Theater News

Los Angeles Spotlight: January 2007

The Lusty Month of January

Rachel York
(© Joseph Marzullo/Retna)
Rachel York
(© Joseph Marzullo/Retna)

Some extremely exciting fare is on tap this month, as Los Angeles theaters start the new year with a bang.

To start, Michael York, Rachel York, and James Barbour will headline the national tour of the beloved 1960 Lerner and Loewe musical Camelot, which has its first pre-tour engagement at the La Mirada Theatre for the Performing Arts (January 12-28). The musical saga of King Arthur, his beloved queen Guinevere, and Sir Lancelot never fails to stir the blood.

Reprise! Broadway’s Best presents the James Lapine-Stephen Sondheim masterpiece Sunday in the Park With George (UCLA’s Freud Playhouse, January 30-February 11), starring Tony Award nominees Manoel Felciano, Kelli O’Hara, and Nancy Dussault.


There are no stars — well, not yet — in 13 (Mark Taper Forum, through February 18), a new musical about teenage angst by Tony Award winner ason Robert Brown (Parade, The Last Five Years). Todd Graff, director of the film Camp and a former actor, helms the comic tuner.

And that’s not all for musical lovers. There’s also the world premiere of a newly restored version of the 1925 George and Ira Gershwin musical, Tip-Toes (Sherman Oaks’ Whitefire Theatre, January 13-February 18), and the touring edition of Stephen Schwartz’ Pippin (Orange County Performing Arts Center, January 2-7).

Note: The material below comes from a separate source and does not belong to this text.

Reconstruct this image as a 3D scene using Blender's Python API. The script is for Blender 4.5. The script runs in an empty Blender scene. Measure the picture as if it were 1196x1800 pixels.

A few comedies promise to lighten the post-holiday blahs. Former Dynasty adversaries Joan Collins and Linda Evans get a chance to bare claws again in the national tour of James Kirkwood’s Legends! (Beverly Hills’ Wilshire Theatre, January 16-28). Tony winner Greg Kotis’ Pig Farm (Costa Mesa’s South Coast Repertory, January 12-28) is a how-you-gonna-keep-’em-down-on-the-farm tale of rural madness. Laguna Playhouse offers the work of one its favorite playwrights, Richard Dresser, in the world premiere of The Pursuit of Happiness (January 2-February 4), about a woman who will stop at nothing to make sure her daughter gets to college.

Heading the month’s dramatic fare is Geffen Playhouse’s revival of David Mamet’s caustic showbiz satire, Speed-the-Plow (January 30-March 18), with Greg Germann, Alicia Silverstone, and Jon Tenney taking the lead roles. Another highlight will be director Jon Lawrence Rivera’s restaging of his Playwrights’ Arena production of Jessica Hagedorn’s Dogeaters (Kirk Douglas Theatre, January 14-February 11), which examines the travails of two richly-etched Filipino characters in 1982 Manila. Also on tap is a revival of Lanford Wilson’s venerable drama Burn This (Hollywood’s Egyptian Arena Theatre, January 11-27).

New dramas of potential interest include: Chris Thorpe’s Safety (Hollywood’s McCadden Theatre, January 4-February 18), about a war photographer coming to terms with his neglected family relationships; Romulus Linney’s A Lesson Before Dying (Studio City’s The Actors Group Theatre, January 13-February 18), about a black man in 1948 Louisiana wrongly accused of murder; and Steve Totland’s Swimming (North Hollywood’s Road Theatre, January 12-March 24), about a 10-year marriage marred by deception.

Hollywood’s gay-focused Celebration theatre goes classic — sort of — in Nika Serras and Allain Rochel’s sexy, all-male adaptation of the Euripides Greek drama The Bacchae (January 12-February 11). Gay audiences will also flock to the L.A. premiere of Confessions of a Mormon Boy (West Hollywood’s Coast Playhouse, January 10-February 18), Steven Fales’ bittersweet solo piece about how he abandoned life as a married Mormon man to become an aging New York City rent boy.

Far more suitable for family audiences are The Falcon Theatre’s new kids-oriented musical comedy The Root Beer Bandits (January 20-March 25); the evergreen Broadway musical Annie at the Orange County Performing Arts Center (January 30-February 11); and the ever-busy Santa Monica Playhouse’s new spin on old fairy tales called And Awaaay We Go to Wonderland! (January 30-February 11).